Physical optics studies the nature and propagation of light. While the ancient Greeks and Arabs have some notions about light, it was not until the 17th century that science began to understand what light is. In 1690 Christiaan Huygens published his book Treatise on Light, describing light as a wave motion. Fourteen years later in 1704, Isaac Newton published his Opticks, describing light as consisting of moving particles.

Though both points of view were useful in the description of phenomena involving light, Newton's views were dominant until the 1800s. Then, scientists like Thomas Young and Augustin-Jean Fresnel described the phenomena of interference and diffraction by assuming that light was composed of waves. Waves traveling independently could combine with other waves to enhance one another, or cancel one another, in complicated but predictable patterns. In 1864 James Clerk Maxwell published his famous equations that described light as radiant energy propagated by electromagnetic waves. Maxwell's equations succeeded admirably in describing almost all properties of light that scientists knew at the time.

But subtle inconsistencies in the scientific description of the nature of blackbody radiation (a blackbody is one that absorbs all energy that strikes it, with no reflection) led Max Planck to propose in 1900 that atoms can absorb and emit energy only in small chunks, called "quanta" (from "quantum," Latin for "how much"). In 1905 Albert Einstein used this idea to explain the photoelectric effect (the emission of electrons when light falls on substances, especially metals) by assuming that light itself was composed of quanta, called photons. Physicists grappled with these ideas for the next 25 years, only to conclude (among other things) that light is both a particle and a wave. This fundamental duality was also found to be true for any particle, including electrons. In effect, the answer to the question "is light a particle or a wave" depends on how you ask, that is, on what kind of experiment you perform. Until then, it is both.

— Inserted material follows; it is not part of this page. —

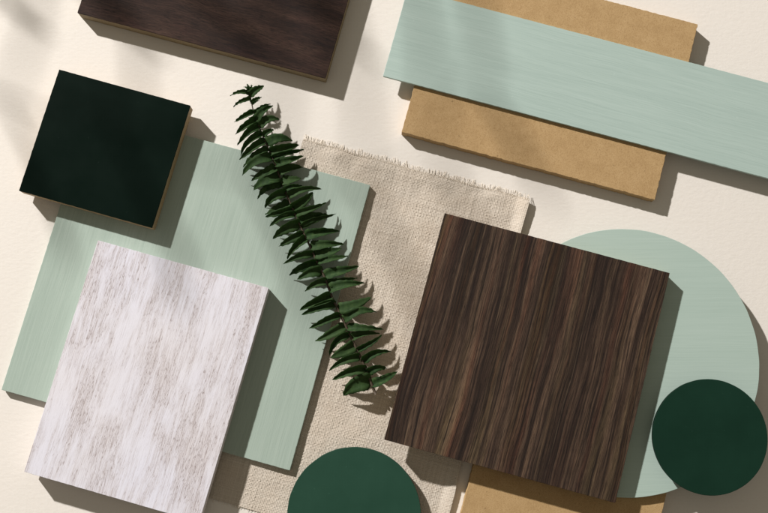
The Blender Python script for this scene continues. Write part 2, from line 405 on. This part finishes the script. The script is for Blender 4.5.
# ------------------------------------------------------------------ linen
def linen():
    W, H, ang = .2350, .366, -15.0
    root = empty('linen_cloth', (-.0150, -.0880, 0), R(ang))
    tag(root, 'natural beige linen cloth with frayed edges, under the fern and the dark timber', 'cloth')
    st = .00036; pit = .00158
    nx, ny = int(W/st), int(H/st)
    xs = np.linspace(-W/2, W/2, nx); ys = np.linspace(-H/2, H/2, ny)
    X, Y = np.meshgrid(xs, ys)
    rng = np.random.default_rng(4)
    def smooth(scale, seed):
        r2 = np.random.default_rng(seed)
        gx, gy = int(W/scale)+4, int(H/scale)+4
        G = r2.random((gy, gx))*2-1
        u = (X+W/2)/scale+1; v = (Y+H/2)/scale+1
        i = u.astype(int); j = v.astype(int); fu = u-i; fv = v-j
        fu = fu*fu*(3-2*fu); fv = fv*fv*(3-2*fv)
        return (G[j, i]*(1-fu)+G[j, i+1]*fu)*(1-fv)+(G[j+1, i]*(1-fu)+G[j+1, i+1]*fu)*fv
    # gentle skew of the threads, uneven thread thickness
    wx = X + .0016*smooth(.05, 1) + .0006*smooth(.014, 2)
    wy = Y + .0018*smooth(.05, 3) + .0006*smooth(.014, 5)
    kx = np.round(wx/pit).astype(int); ky = np.round(wy/pit).astype(int)
    rx = rng.random(4000)[kx+1500]; ry = rng.random(4000)[ky+1500]
    cx_ = np.sqrt(np.clip(1-((wx/pit-kx)*2/(.85+.25*rx))**2, 0, 1)); cy_ = np.sqrt(np.clip(1-((wy/pit-ky)*2/(.85+.25*ry))**2, 0, 1))
    over = ((kx+ky) % 2)*2-1
    un = np.cos(math.pi*(wy/pit-ky)); vn = np.cos(math.pi*(wx/pit-kx))
    hx = cx_*(.55+.35*rx) + .55*over*un; hy = cy_*(.55+.35*ry) - .55*over*vn
    cross = rng.random((900, 900))[(ky+450) % 900, (kx+450) % 900]
    weave = np.maximum(hx, hy)*(.00030+.00024*cross)
    wr = .00032*smooth(.022, 7)+.0002*smooth(.010, 8)
    top = np.clip((Y-(H/2-.055))/.055, 0, 1)
    wr += top*(.0010*smooth(.018, 9)+.0005*smooth(.009, 11)) * np.clip((H/2-Y)/.008, 0., 1)
    # the right edge curls up off the table
    e = np.clip((X-(W/2-.013))/.013, 0, 1)
    curl = e*e*(3-2*e)*(.0038+.0008*smooth(.06, 12))
    # a soft diagonal crease and the sag beside the panel
    crease = .00035*np.exp(-((X-.062-.02*(Y-.1))/.0022)**2)*np.clip((Y-.05)/.05, 0, 1) - .0004*np.exp(-((Y-.118+.15*X)/.004)**2)
    Z = .00065+weave+wr+curl+crease
    Z = np.maximum(Z, .0003)
    # keep it below what lies on it
    lim = np.full_like(Z, 1.)
    ca, sa = math.cos(R(ang)), math.sin(R(ang))
    WX = X*ca-Y*sa-.0150; WY = X*sa+Y*ca-.0880
    def under(cx, cy, w, h, a2, z):
        c2, s2 = math.cos(R(-a2)), math.sin(R(-a2))
        lx = (WX-cx)*c2-(WY-cy)*s2; ly = (WX-cx)*s2+(WY-cy)*c2
        d = np.maximum(np.abs(lx)-w/2, np.abs(ly)-h/2)
        np.minimum(lim, z+np.clip(d, 0, 1)*.5, out=lim)
    under(-.1940, -.0305, .2935, .2920, -15.35, .0013)
    under(cc.x, cc.y, r_-l_, .262, -15.35, .0003)
    d = np.hypot(WX+.0287, WY+.2515)-.064
    np.minimum(lim, .0017+np.clip(d, 0, 1)*.5, out=lim)
    Z = np.minimum(Z, lim)
    # slightly ragged outline
    dx = .0010*smooth(.03, 21)*(np.abs(X)/(W/2))**4 ; dy = .0012*smooth(.03, 22)*(np.abs(Y)/(H/2))**4
    X2 = X+dx; Y2 = Y+dy
    co = np.stack([X2, Y2, Z], -1).reshape(-1, 3)
    idx = np.arange(nx*ny).reshape(ny, nx)
    q = np.stack([idx[:-1, :-1], idx[:-1, 1:], idx[1:, 1:], idx[1:, :-1]], -1).reshape(-1, 4)
    me = bpy.data.meshes.new('weave')
    me.vertices.add(len(co)); me.vertices.foreach_set('co', co.ravel().astype(np.float32))
    me.loops.add(q.size); me.loops.foreach_set('vertex_index', q.ravel().astype(np.int32))
    me.polygons.add(len(q)); me.polygons.foreach_set('loop_start', (np.arange(len(q))*4).astype(np.int32))
    me.polygons.foreach_set('use_smooth', np.ones(len(q), bool))
    me.update(calc_edges=True); me.validate(); me.materials.append(M['linen'])
    o = bpy.data.objects.new('weave', me); C.objects.link(o); o.parent = root
    # frayed thread ends
    rnd = random.Random(5); vs = []; fs = []
    def strand(x, y, dx, dy, L, z, rad):
        n = 5; px, py = x, y; bend = rnd.gauss(0, .16); base = len(vs)
        for k in range(n+1):
            t = k/n; r_k = rad*(1-.55*t)
            zz = z*(1-.5*t) + .0005*math.sin(t*math.pi)*rnd.random() + .0001
            ang_ = math.atan2(dy, dx)+bend*t
            if k: px += math.cos(ang_)*L/n; py += math.sin(ang_)*L/n
            sx, sy = -math.sin(ang_), math.cos(ang_)
            for m_ in range(4):
                a = m_*math.pi/2+.4
                vs.append((px+sx*math.cos(a)*r_k, py+sy*math.cos(a)*r_k, max(.0002, zz+math.sin(a)*r_k)))
        for k in range(n):
            for m_ in range(4):
                a0 = base+k*4+m_; a1 = base+k*4+(m_+1) % 4
                fs.append((a0, a1, a1+4, a0+4))
        fs.append((base+n*4, base+n*4+1, base+n*4+2, base+n*4+3))
    # top: longer; bottom: shorter; sides: a few
    x = -W/2
    while x < W/2:
        i = min(nx-1, max(0, int((x+W/2)/st)))
        tuft = min(1.3, max(0., .5+1.1*mn.noise(Vector((x*160, 3, 0)))))
        strand(x, H/2+dy[-1, i]-.0014, rnd.gauss(0, .13)+.7*mn.noise(Vector((x*70, 9, 0))), 1, .0036+.0050*tuft*rnd.uniform(.6, 1)+.0005, max(Z[-1, i], .0008), rnd.uniform(.00016, .00032))
        if rnd.random() < .9:
            strand(x, -H/2+dy[0, i]+.001, rnd.gauss(0, .4), -1, rnd.uniform(.001, .0045), .0007, rnd.uniform(.00018, .00036))
        x += .00095
    y = -H/2
    while y < H/2:
        if rnd.random() < .35:
            strand(-W/2+.0008, y, -1, rnd.gauss(0, .5), rnd.uniform(.0008, .003), .0006, .00022)
        if rnd.random() < .30:
            j = min(ny-1, max(0, int((y+H/2)/st)))
            strand(W/2-.0008, y, 1, rnd.gauss(0, .6), rnd.uniform(.0006, .0018), float(Z[j, -1]), .0002)
        y += .0012
    # two cross threads drawn loose along the frayed top edge
    for off in (.0011, .0023):
        x = -W/2
        while x < W/2-.004:
            L = rnd.uniform(.012, .03)
            if rnd.random() < .08: strand(x, H/2+off+rnd.gauss(0, .0003), 1, rnd.gauss(0, .02), min(L, W/2-x), .0012, .00028)
            x += L
    mesh_obj('fringe', vs, fs, M['thread'], root, True)
linen()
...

These great advances in physical optics continued through the 20th century, resulting in the development of many useful devices, such as computerized tomography (CT), the laser, fiber optics, and more. On the theoretical front, the formal description of quanta became the theory of quantum mechanics, which was combined with Einstein's theory of relativity in the theory of quantum electrodynamics, invented independently in the years following World War II by the American physicists Richard Feynman and Julian Schwinger, and the Japanese physicist Sin-Itiro Tomonaga. The description of the photon, and its interaction with charged particles like electrons, was now complete, describing phenomena ranging from the properties of television signals to subtle properties of the hydrogen atom, with astonishing degrees of accuracy.

Meanwhile, other scientists were less concerned about the fundamental nature of light as what they could do with it. Geometric optics studies the manipulation and application of light. A portion of the light radiated by an object is gathered and focused, such as by a lens, and focused with other lenses, mirrors and other devices to create an image of the object. The object may be the letters on a blackboard, focused by eyeglasses and imaged on the eye's retina, or a distant star, focused by a telescope and imaged onto a photographic plate or computer screen.

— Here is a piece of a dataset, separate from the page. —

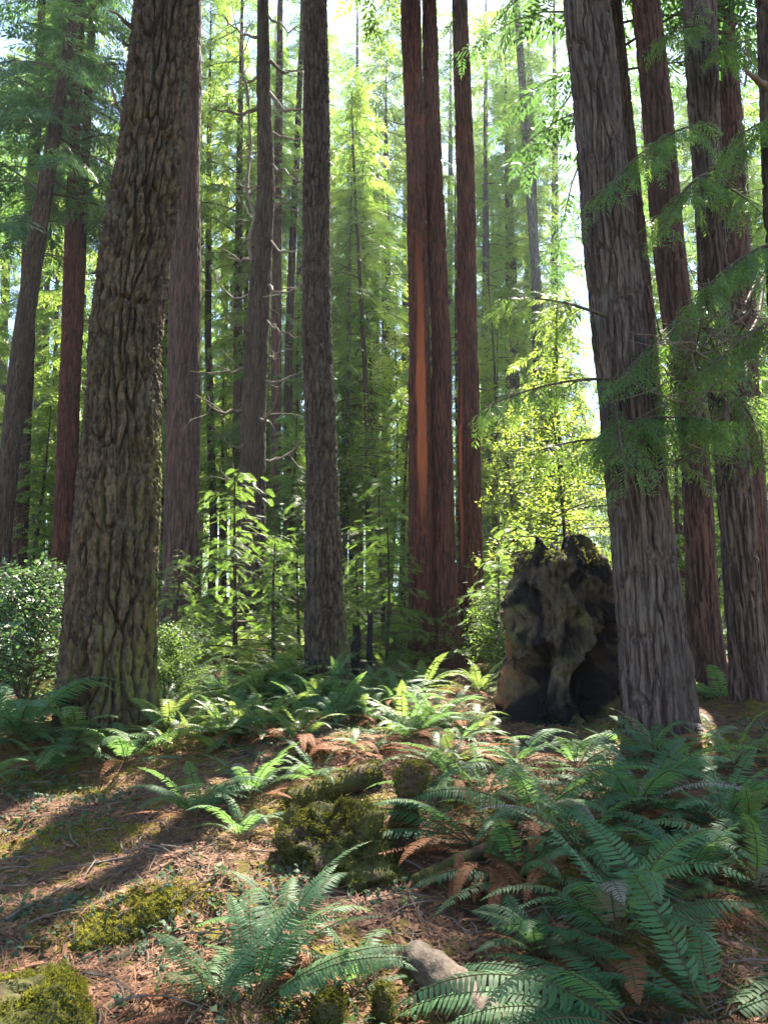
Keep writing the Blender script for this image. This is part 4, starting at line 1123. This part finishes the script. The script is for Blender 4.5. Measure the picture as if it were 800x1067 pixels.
# moss tufts on the gold moss patches
def moss_mask(x, y, r):
    v = np.zeros_like(x)
    for (px, py, rx, ry, an) in [(140, 948, .55, .17, .35), (60, 870, .9, .22, .2), (155, 765, .5, .35, 0), (30, 820, .9, .35, .1)]:
        g = ground(px, py); c, s = math.cos(an), math.sin(an)
        u = ((x - g[0]) * c + (y - g[1]) * s) / rx; w = (-(x - g[0]) * s + (y - g[1]) * c) / ry
        v = np.maximum(v, np.exp(-(u * u + w * w)))
    return r.uniform(0, 1, len(x)) < v * 1.2 - .2
floor_scatter('ground_moss', 150000, 0, (2.5, 11), [leaf_tmpl(720 + i, 5, .022, .006, .02) for i in range(3)], (.6, 1.3), 'moss_gold', 'golden green moss carpeting the left foreground', 'moss', .8, .006, mask=moss_mask, seed=5)

# ------------------------------------------------------------------ air
hz, nt, out = newmat('haze')
v = nt.nodes.new('ShaderNodeVolumePrincipled')
v.inputs['Color'].default_value = (.82, .90, 1.0, 1); v.inputs['Density'].default_value = .0004; v.inputs['Anisotropy'].default_value = .45
nt.links.new(v.outputs[0], out.inputs['Volume'])
x0, x1, y0, y1, zb, zt = -115, 115, -18, 140, -3, 72
V = [(a, b, c) for c in (zb, zt) for b in (y0, y1) for a in (x0, x1)]
link('haze', mesh_np('haze', V, [(0, 2, 3, 1), (4, 5, 7, 6), (0, 1, 5, 4), (2, 6, 7, 3), (0, 4, 6, 2), (1, 3, 7, 5)], [hz]), kind='stuff', label='pale haze hanging in the air between the trunks', cat='haze')

# ------------------------------------------------------------------ light, sky, camera
SUN_AZ, SUN_EL = math.radians(19.5), math.radians(54)     # azimuth from +y toward +x
w = bpy.data.worlds.new('World'); scene.world = w; w.use_nodes = True
nt = w.node_tree; nt.nodes.clear()
sky = nt.nodes.new('ShaderNodeTexSky'); sky.sky_type = 'NISHITA'; sky.sun_disc = False
sky.dust_density = .25; sky.sun_elevation = SUN_EL; sky.sun_rotation = SUN_AZ
bg = nt.nodes.new('ShaderNodeBackground'); bg.inputs['Strength'].default_value = .078
wo = nt.nodes.new('ShaderNodeOutputWorld')
nt.links.new(sky.outputs[0], bg.inputs[0]); nt.links.new(bg.outputs[0], wo.inputs[0])
sl = bpy.data.lights.new('sun', 'SUN'); sl.energy = 5; sl.angle = math.radians(.53); sl.color = (1, .92, .78)
so = bpy.data.objects.new('sun', sl); COL.objects.link(so)
d = Vector((math.sin(SUN_AZ) * math.cos(SUN_EL), math.cos(SUN_AZ) * math.cos(SUN_EL), math.sin(SUN_EL)))
so.rotation_euler = d.to_track_quat('Z', 'Y').to_euler(); so.location = d * 50

cam = bpy.data.cameras.new('camera'); co = bpy.data.objects.new('camera', cam); COL.objects.link(co)
co.location = (0, 0, CAMZ); co.rotation_euler = (PI / 2 + TILT, 0, 0)
cam.sensor_fit = 'VERTICAL'; cam.sensor_height = 24; cam.lens = 24 * F / 1067; cam.clip_end = 1000; cam.clip_start = .05
scene.camera = co

vs = scene.view_settings
vs.view_transform = 'Standard'; vs.look = 'None'; vs.gamma = 1; vs.use_curve_mapping = False; vs.exposure = 2.7
cy = scene.cycles
cy.use_denoising = True
cy.max_bounces = 6; cy.diffuse_bounces = 3; cy.glossy_bounces = 2; cy.transmission_bounces = 3; cy.volume_bounces = 0; cy.transparent_max_bounces = 8
cy.caustics_reflective = False; cy.caustics_refractive = False
cy.sample_clamp_indirect = 6
cy.volume_step_rate = 1.0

Lenses of high quality had been produced for telescopes and microscopes since the 1700s. In 1840 the German mathematician Carl Friedrich Gauss published an influential book that detailed the concept of the focal length, the distance at which a lens focuses light. Later he and others would also describe concepts like astigmatism and distortion, establishing the formal procedures of lens design for the next 100 years.

Astronomers have designed larger and larger lenses to gather more and more light, enabling them to view greater and greater distances into the universe. The world's largest lenses are the Keck II lens at Mauna Kea, Hawaii, a combination of 36 segments with a diameter of 10 m (33 ft), the 6 m lens at Nizhny Arkhyz, Russia, and a 5 m lens at the Palomar telescope in California. Astronomers have added to their observing power by sending optical telescopes into space, above the distortion of the earth's atmosphere, such as the Hubble Space Telescope. They are also developing adaptive optics, ground-based viewing which provides real-time compensation of optical disturbances in the atmosphere, and in vibrating or poorly-shaped optical components. The electronic and optical hardware used in adaptive optics clears a fuzzy image by compensating for the disturbance as fast as it's happening.